At the time of rapid economic development time of the country more than 76% of the Indian population is still living in agricultural field. Agri cantered model of development was prevalent during the 1950s and the 60s. Now also, Agriculture contributes approximately one fifth of total gross domestic product (GDP). It provides the means of livelihood to about two thirds of the country’s population and over 70% of the population still lives in rural areas (European Commission 2007). Agriculture is the key employer with around 60% of the labour force, down from 70% in the early nineties. In details 2000-01, 67% of work force were depending on agricultural sector and contributed about 27% of national income (National Commission for women 2005). This declining share was mainly due to the fall in public investment in rural facilitation particularly since the mid 1990s .Then also it is the single largest private sector occupation. Agriculture accounts for about 10 percent of the total export earnings and provides raw material to a large number of industries. But the controversy is, the Commerce Ministry expects the zones to draw nearly 600 billion Indian rupees ($13.5 billion) in investment by 2010 and create 890,000 jobs. But an internal assessment of the Finance Ministry has estimated that by 2010 the country will drop about Rs.1, 60,000 cores in direct and indirect taxes because of the SEZs across the country.

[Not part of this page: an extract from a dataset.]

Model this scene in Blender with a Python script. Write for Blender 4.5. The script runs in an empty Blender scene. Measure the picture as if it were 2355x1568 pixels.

Government of India wants to follow ‘Chinese way’ but while in China there are only six SEZs, in India 123 SEZs have been established just in three years and over 400 SEZs are in pipeline. This shows that proper ground work has not been done before implementing the concept of SEZ in India. It has made a huge imbalanced development attribute to the rural population and villages which has measured as the ‘soul’ of democratic India.